Nul besoin de recourir ici à des phrases alambiquées, à des circonvolutions diplomatiques ou à des effets de style de plus ou moins bon goût : La priorité nationale est inadmissible pour l’Union européenne. Non seulement est-elle contraire à la lettre et l’esprit de ses traités, mais demeure aussi en parfaite opposition avec ses valeurs démocratiques. Comment, par ailleurs, s’imaginer qu’un État, qui n’en est lui-même pas membre, puisse imposer sa loi à l’UE ? Un tel comportement va au-delà de l’indécence, car il s’inspire aussi d’idées qui n’ont pas lieu d’être entre la Suisse et le reste de l’Europe.

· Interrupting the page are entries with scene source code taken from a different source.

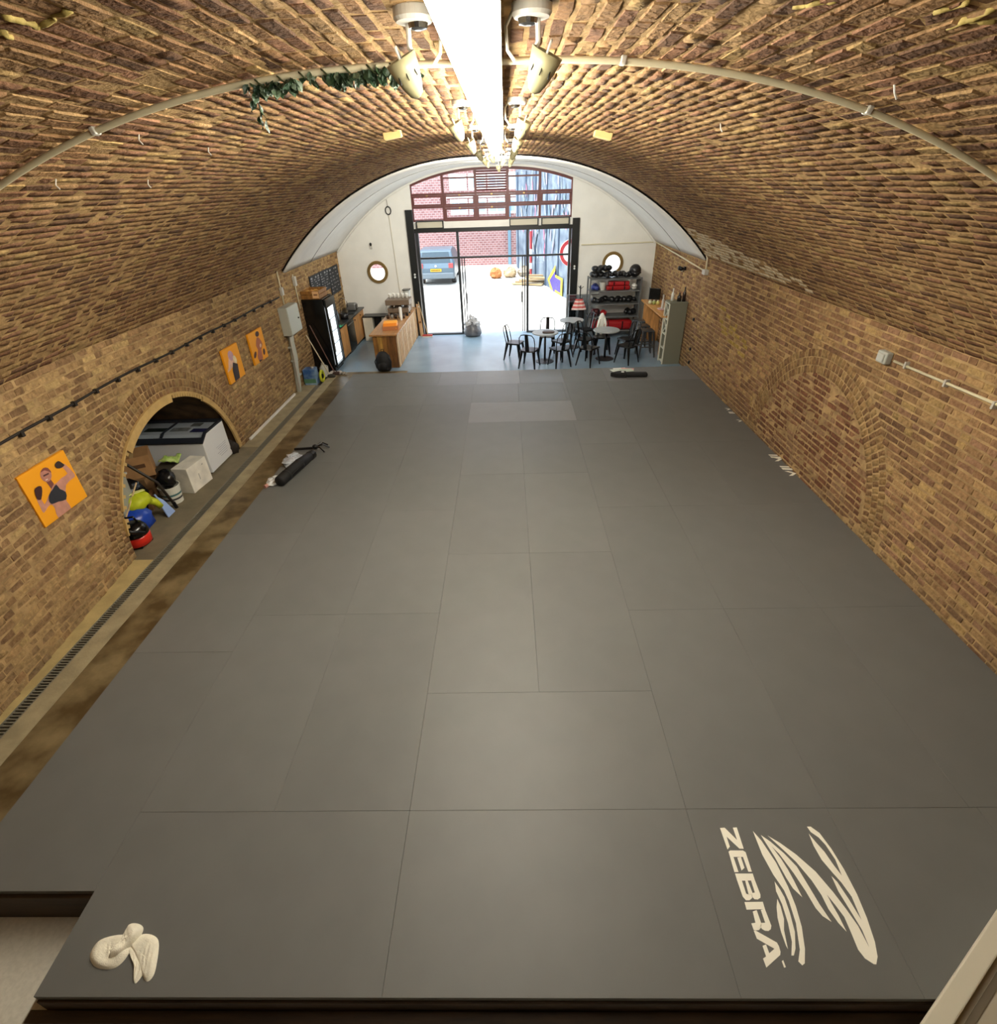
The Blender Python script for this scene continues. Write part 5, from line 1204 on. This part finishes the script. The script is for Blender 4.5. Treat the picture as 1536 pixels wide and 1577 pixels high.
# wall shelf bar, stools, grey lattice cabinet
bt = thing('wall_bar_table', 'long honey wood bar table along the right wall', 'bar table', (4.07, 14.55, ZF))
mb = MB(); mb.span((-.24, -1.05, 1.06), (.275, 1.15, 1.10)); mb.build('top', mat('honey_top', (196, 142, 80), .4, var=.15, vscale=3, stretch=(6, 1, 6)), bt, bevel=.004)
mb = MB(); mb.span((-.05, -.55, 0), (.27, -.51, 1.06)); mb.build('leg_panel', M_PINE, bt); mb = MB(); mb.span((-.2, .9, 0), (.27, .94, 1.06)); mb.build('leg_panel', M_PINE, bt)
def make_stool():
    t = thing('bar_stool', '', 'stool')
    mb = MB(); mb.box((0, 0, .655), (.31, .31, .03), None, 1); mb.build('seat', mat('stool_metal', (92, 92, 92), .35, .7), t, bevel=.012)
    for sx in (-1, 1):
        for sy in (-1, 1):
            mb = MB(); mb.bar((sx*.13, sy*.13, .645), (sx*.20, sy*.20, 0), .05, .04, up=(sx, sy, 0), w2=.026, h2=.022); mb.build('leg', mat('stool_metal'), t)
    for k in range(4):
        a = k*PI/2; mb = MB(); mb.bar((-.165, 0, 0), (.165, 0, 0), .015, .02); q = mb.build('stretcher', mat('stool_metal'), t); q.location = (.165*math.cos(a+PI/2), .165*math.sin(a+PI/2), .26); q.rotation_euler = (0, 0, a)
    return t
s0 = make_stool(); s0.location = (3.66, 13.98, ZF); tag(s0, 'grey metal backless stool under the bar table, nearest', None, 'grey bar stools')
copy_thing(s0, (3.66, 14.52, ZF), .1, 'grey metal backless stool under the bar table, second', 'grey bar stools'); copy_thing(s0, (3.68, 15.1, ZF), -.1, 'grey metal backless stool under the bar table, farthest', 'grey bar stools')
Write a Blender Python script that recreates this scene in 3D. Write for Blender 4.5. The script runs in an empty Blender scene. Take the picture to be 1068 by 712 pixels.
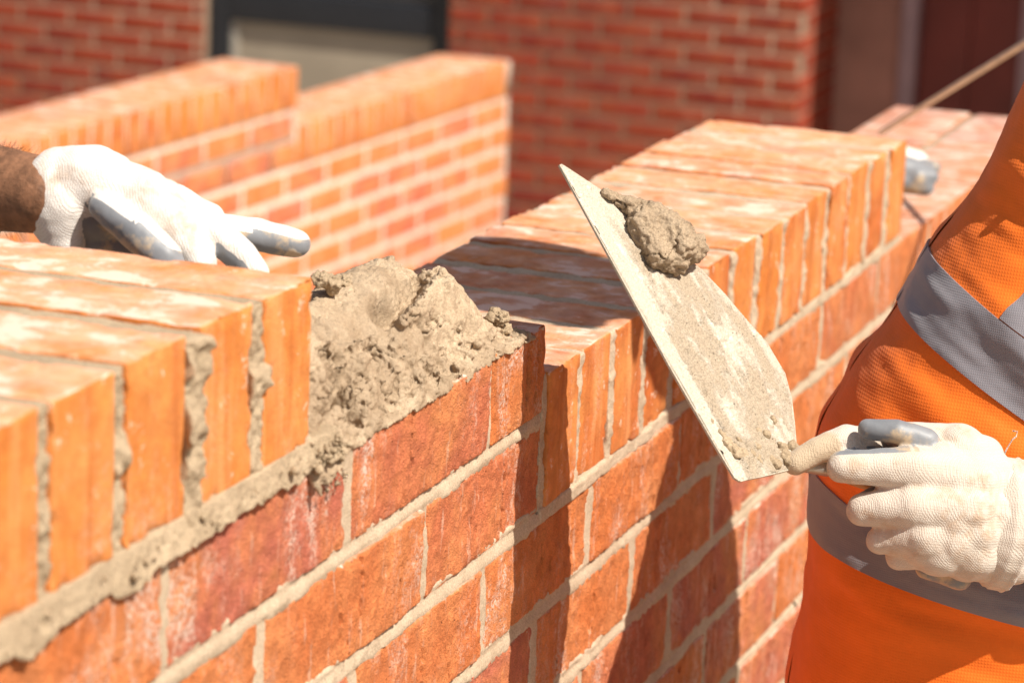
import bpy, math, random
import numpy as np
from mathutils import Vector, Matrix
random.seed(7); RNG = np.random.default_rng(11)
scene = bpy.context.scene
COL = scene.collection
MM = 0.001
rad = math.radians

# ------------------------------------------------------------------ camera (millimetres; x along the wall, y into it, z up, z=0 top of the bed joint)
CAM = np.array([-2011.3, -712.8, 663.4]); YAW, PIT, ROL, FPX = 0.352068, 0.246518, 0.039443, 3210.06
W0, H0 = 1068.0, 712.0
_cy, _sy = math.cos(YAW), math.sin(YAW)
CF = np.array([math.cos(PIT)*_cy, math.cos(PIT)*_sy, -math.sin(PIT)])
_r = np.array([_sy, -_cy, 0.0]); _u = np.cross(_r, CF)
CR = _r*math.cos(ROL) + _u*math.sin(ROL); CU = -_r*math.sin(ROL) + _u*math.cos(ROL)
def ray(u, v): return CF + CR*(u-W0/2)/FPX - CU*(v-H0/2)/FPX
def dep(u, v, d): return CAM + ray(u, v)*d
def hit(u, v, p0, n):
    r = ray(u, v); return CAM + r*(np.dot(p0-CAM, n)/np.dot(r, n))

# ------------------------------------------------------------------ numpy noise
def _h(ix, iy, iz, s):
    n = (ix*374761393 + iy*668265263 + iz*2147483647 + s*974634777) & 0xffffffff
    n = ((n ^ (n >> 13))*1274126177) & 0xffffffff
    n = ((n ^ (n >> 16))*2246822519) & 0xffffffff
    return ((n ^ (n >> 15)) & 0xffffff)/float(0xffffff)*2-1
def vnoise(P, s=0):
    P = np.asarray(P, float); i = np.floor(P).astype(np.int64); f = P-i; f = f*f*f*(f*(f*6-15)+10)
    x, y, z = i[..., 0], i[..., 1], i[..., 2]; o = 0
    for dx in (0, 1):
        wx = f[..., 0] if dx else 1-f[..., 0]
        for dy in (0, 1):
            wy = f[..., 1] if dy else 1-f[..., 1]
            for dz in (0, 1):
                wz = f[..., 2] if dz else 1-f[..., 2]
                o = o + wx*wy*wz*_h(x+dx, y+dy, z+dz, s)
    return o
def fbm(P, sc, octv=4, s=0, gain=.5):
    P = np.asarray(P, float)/sc; a = 1.0; o = 0; t = 0
    for k in range(octv):
        o = o + a*vnoise(P+k*17.3, s+k); t += a; a *= gain; P = P*2.03
    return o/t*1.6
def ss(x, a, b):
    t = np.clip((x-a)/(b-a), 0, 1); return t*t*(3-2*t)

# ------------------------------------------------------------------ objects
def put(o, parent=None):
    COL.objects.link(o)
    if parent is not None:
        o.parent = parent
        o.matrix_parent_inverse = Matrix.Translation(parent.location).inverted() if parent.type == 'EMPTY' else Matrix.Identity(4)
    return o
def mesh(name, V, F, mat=None, parent=None, attrs=None, smooth=True, mats=None, mi=None, sharp=None):
    """V in mm (n,3); F (m,3|4) int array or list of lists"""
    me = bpy.data.meshes.new(name); V = np.asarray(V, float)*MM
    if isinstance(F, np.ndarray):
        k = F.shape[1]; me.vertices.add(len(V)); me.vertices.foreach_set('co', V.astype(np.float32).ravel())
        me.loops.add(F.size); me.loops.foreach_set('vertex_index', F.astype(np.int32).ravel())
        me.polygons.add(len(F)); me.polygons.foreach_set('loop_start', np.arange(0, F.size, k, dtype=np.int32))
        try: me.polygons.foreach_set('loop_total', np.full(len(F), k, dtype=np.int32))
        except Exception: pass
    else:
        me.from_pydata([tuple(v) for v in V], [], F)
    me.update(calc_edges=True); me.validate()
    for m in (mats or [mat]): me.materials.append(m)
    if mi is not None: me.polygons.foreach_set('material_index', np.asarray(mi, np.int32))
    if attrs:
        for an, av in attrs.items():
            a = me.attributes.new(an, 'FLOAT', 'POINT'); a.data.foreach_set('value', np.asarray(av, np.float32))
    if smooth: me.polygons.foreach_set('use_smooth', np.ones(len(me.polygons), bool))
    if sharp:
        me.set_sharp_from_angle(angle=rad(sharp))
    o = bpy.data.objects.new(name, me)
    return put(o, parent)
def tag(o, label, cat, group=None, kind=None):
    if label: o['label'] = label
    if cat: o['category'] = cat
    if group: o['group'] = group
    if kind: o['kind'] = kind
    return o
def empty(name, loc, label, cat, group=None):
    o = bpy.data.objects.new(name, None); o.location = Vector(loc)*MM; o.empty_display_size = .05
    COL.objects.link(o); return tag(o, label, cat, group)

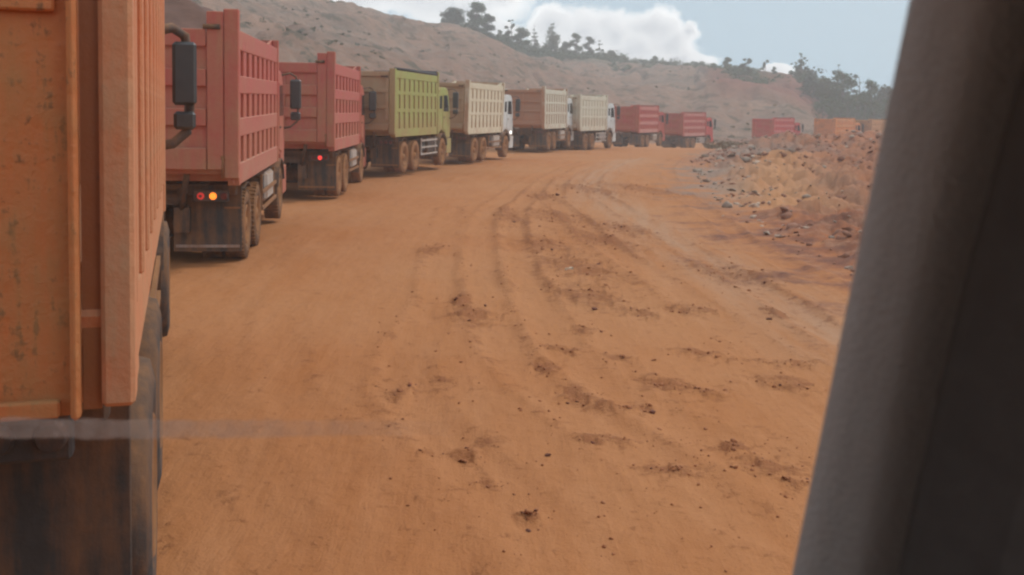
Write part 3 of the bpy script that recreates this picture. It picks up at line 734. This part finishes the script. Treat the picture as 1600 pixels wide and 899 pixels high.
        # mirrors on a bow
        mr = MB().tube([(s*1.14, 7.45, 2.88), (s*1.30, 7.62, 2.93), (s*1.42, 7.70, 2.86), (s*1.46, 7.72, 2.66), (s*1.46, 7.72, 2.1), (s*1.44, 7.71, 1.92), (s*1.30, 7.66, 1.80), (s*1.15, 7.6, 1.78)], sp.get('bow', .022), 8).build('mirror_arm', M['plastic'], cabo); mz = sp.get('mz', 0); mr.location.z = mz
        MB().box(*sorted((s*1.30, s*1.53)), 7.60, 7.70, 2.18+mz, 2.80+mz, .03).build('mirror', M['mirror'], cabo)
        MB().box(*sorted((s*1.31, s*1.52)), 7.60, 7.70, 1.94+mz, 2.12+mz, .03).build('small_mirror', M['steel'] if sp['body'] == 'orange_near' else M['mirror'], cabo)
        # headlamp in the bumper corner
        MB().box(*sorted((s*.80, s*1.12)), 7.88, 7.90, .72, .92, .005).build('headlight', M['lens'], root)
    MB().poly([(-1.04, 7.85, 1.98), (1.04, 7.85, 1.98), (1.04, 7.52, 2.80), (-1.04, 7.52, 2.80), (-1.04, 7.80, 1.98), (1.04, 7.80, 1.98), (1.04, 7.47, 2.80), (-1.04, 7.47, 2.80)],
              [(0,1,2,3), (7,6,5,4), (0,4,5,1), (1,5,6,2), (2,6,7,3), (3,7,4,0)]).build('windscreen', M['glass'], cabo)
    gl = MB()
    for k in range(5): gl.box(-.85, .85, 7.865, 7.90, 1.12+k*.14, 1.20+k*.14)
    gl.build('grille', M['plastic'], cabo)
    MB().prism([(7.15, .42), (7.15, .62), (7.3, 1.0), (7.88, 1.0), (7.88, .42)], -1.2, 1.2, .03).build('bumper', PC, root)
    MB().prism([(7.3, 2.98), (7.75, 2.9), (7.75, 2.86), (7.35, 2.9)], -1.05, 1.05).build('sun_visor', M['plastic'], cabo)
    if sp['tarp']:
        tr_ = MB().tube([(-1.2, L-.12, 3.44), (-.6, L-.12, 3.43), (0, L-.13, 3.45), (.6, L-.12, 3.44), (1.2, L-.12, 3.44)], .10, 10)
        for s in (-1, 1): tr_.tube([(s*1.19, .2, 3.39), (s*1.19, 2, 3.41), (s*1.19, 4, 3.39), (s*1.19, L-.1, 3.41)], .05, 8)
        tr_.build('tarpaulin_roll', M['tarp'], root)
    if sp.get('marker'):
        MB().box(1.165, 1.215, 7.30, 7.44, 1.10, 1.24, .02).build('side_lamp', M['lamp_white'], root)
    x, y, z, yaw = sp['pose']
    root.location = (x, y, z); root.rotation_euler = (R(sp.get('pitch', 0)), R(sp.get('lean', 0)), -R(yaw))
    return root
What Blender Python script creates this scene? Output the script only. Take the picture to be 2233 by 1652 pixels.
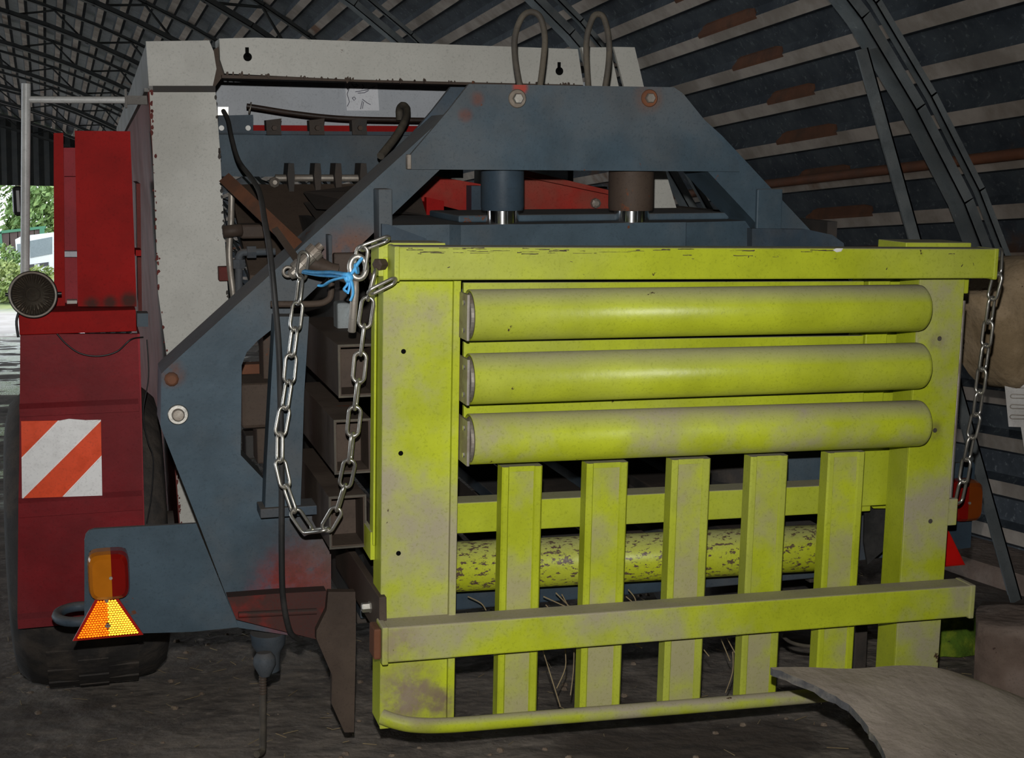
import bpy, bmesh, math, random
from mathutils import Vector, Matrix
random.seed(7)
R = math.radians
for o in list(bpy.data.objects): bpy.data.objects.remove(o)
scene = bpy.context.scene
COL = scene.collection

# ------------------------------------------------------------------ camera
W, H, F = 2233., 1652., 3145.
CAM = Vector((0, 0, 1.26))
cam_d = bpy.data.cameras.new('camera'); cam = bpy.data.objects.new('camera', cam_d); COL.objects.link(cam)
def nrm(v): return Vector(v).normalized()
def cdir(px, py): return Vector((px - W/2, -(py - H/2), F))          # right, up, forward of the lens
yw = nrm(cdir(100, 590)); zw = nrm((0, F, -(H/2 - 590))); xw = (Vector((1, 0, 0)) - yw*yw.x).normalized()
RW = Matrix((xw, yw, zw))                                            # lens frame -> world
mw = Matrix.Identity(4)
for i in range(3):
    mw[i][0] = RW[i][0]; mw[i][1] = RW[i][1]; mw[i][2] = -RW[i][2]; mw[i][3] = CAM[i]
cam.matrix_world = mw
cam_d.sensor_width = 36; cam_d.lens = 36*F/W; cam_d.clip_start = 0.05; cam_d.clip_end = 500
scene.camera = cam

# ------------------------------------------------------------------ sky, flash, exposure
world = bpy.data.worlds.new('overcast_sky'); scene.world = world; world.use_nodes = True
bg = world.node_tree.nodes['Background']; bg.inputs[0].default_value = (0.86, 0.93, 1.0, 1); bg.inputs[1].default_value = 3.8
fl = bpy.data.lights.new('camera_flash', 'SPOT'); fl.energy = 360; fl.spot_size = R(71); fl.spot_blend = 1.0
fl.shadow_soft_size = 0.012; fl.color = (1, 0.98, 0.95)
flo = bpy.data.objects.new('camera_flash', fl); COL.objects.link(flo)
flo.matrix_world = Matrix.Translation(zw*0 + RW @ Vector((-0.01, 0.13, 0.0))) @ mw
vs = scene.view_settings
vs.view_transform = 'Standard'; vs.look = 'None'; vs.gamma = 1; vs.exposure = 0.0; vs.use_curve_mapping = False

# ------------------------------------------------------------------ frames
class Frame:
    """an orthonormal frame with its origin at the lens height; local x right, y away, z up"""
    def __init__(s, ax, ay, az): s.m = Matrix((ax, ay, az)).transposed(); s.o = CAM.copy()
    def w(s, p): return s.o + s.m @ Vector(p)
    def at(s, px, py, d):                       # point of the local plane y = d seen at a pixel
        r = s.m.transposed() @ (RW @ cdir(px, py)); return r*(d/r.y)
WF = Frame((1, 0, 0), (0, 1, 0), (0, 0, 1))
m_y = nrm(RW @ cdir(180, 320)); t_ = RW @ cdir(11944, 350); m_x = (t_ - m_y*t_.dot(m_y)).normalized(); m_z = m_x.cross(m_y)
MF = Frame(m_x, m_y, m_z)                       # the baler stands nose-up by 4.6 degrees
a_ = MF.at(870, 614, 2.98); b_ = MF.at(2165, 604, 2.98); c_ = MF.at(835, 1442, 2.98); d_ = MF.at(2120, 1346, 2.98)
ga = 0.5*(math.atan2((b_-a_).z, (b_-a_).x) + math.atan2((d_-c_).z, (d_-c_).x))
g_x = m_x*math.cos(ga) + m_z*math.sin(ga); g_z = g_x.cross(m_y)
GF = Frame(g_x, m_y, g_z)                       # the chute hangs a little askew on it
def ground(px, py, z=0.0):
    r = RW @ cdir(px, py); t = (z - CAM.z)/r.z; return CAM + r*t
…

Alors que Le Temps titrait, il y a plus d’un an, que « la préférence nationale fait tousser Bruxelles », son application pourrait la faire vomir. Que Berne ne se fasse ici pas la moindre des illusions. Comment penser qu’à l’aube des élections présidentielles de mai 2017, le Président de la République française puisse, via la Suisse, implicitement céder à une revendication préconisée depuis belle lurette par la Présidente du Front national ? C’est à se demander si les autorités helvétiques ne se sont pas laissé contaminer, à leur insu, par la lepénisation des esprits. Toutefois, convient-il de savoir raison garder. Ni le gouvernement fédéral, ni la Commission n’ont le moindre intérêt à promouvoir l’escalade d’un conflit purement idéologique, dont nulle partie en présence pourrait sortir vainqueur.

La priorité nationale, dangereuse en soi, est l’exemple même d’une fausse bonne idée. Elle ne pose pas les bonnes questions, ni n’apporte les bonnes réponses. Elle ne sert ni l’économie, ni le monde du travail. Et encore moins la Suisse et les Suisses. De fait, il n’y aurait rien de plus stupide pour la Confédération, et pour « ses autochtones » et « ses indigènes », que de vouloir renoncer à la présence et à l’apport de dizaines, voire de centaines de milliers travailleurs, souvent excellemment formés, et pour lesquels ils n’ont pas déboursé le moindre centime ou pas payé le moindre impôt durant leur scolarité, leur apprentissage ou leurs études universitaires. En contrepartie, les pays frontaliers se félicitent du recrutement en Suisse de leurs ressortissants qui sinon seraient vraisemblablement au chômage. Par conséquent, tout le monde sort gagnant. Preuve que grâce à la libre circulation, l’Europe est aussi celle d’un win-win où chacun trouve son compte !

Gilbert Casasus

Gilbert Casasus est professeur émérite en Études européennes de l’Université de Fribourg. Politologue, diplômé de l’IEP de Lyon et docteur du Geschwister- Scholl-Institut de l’Université de Munich, il est spécialiste des processus historiques et politiques en Europe.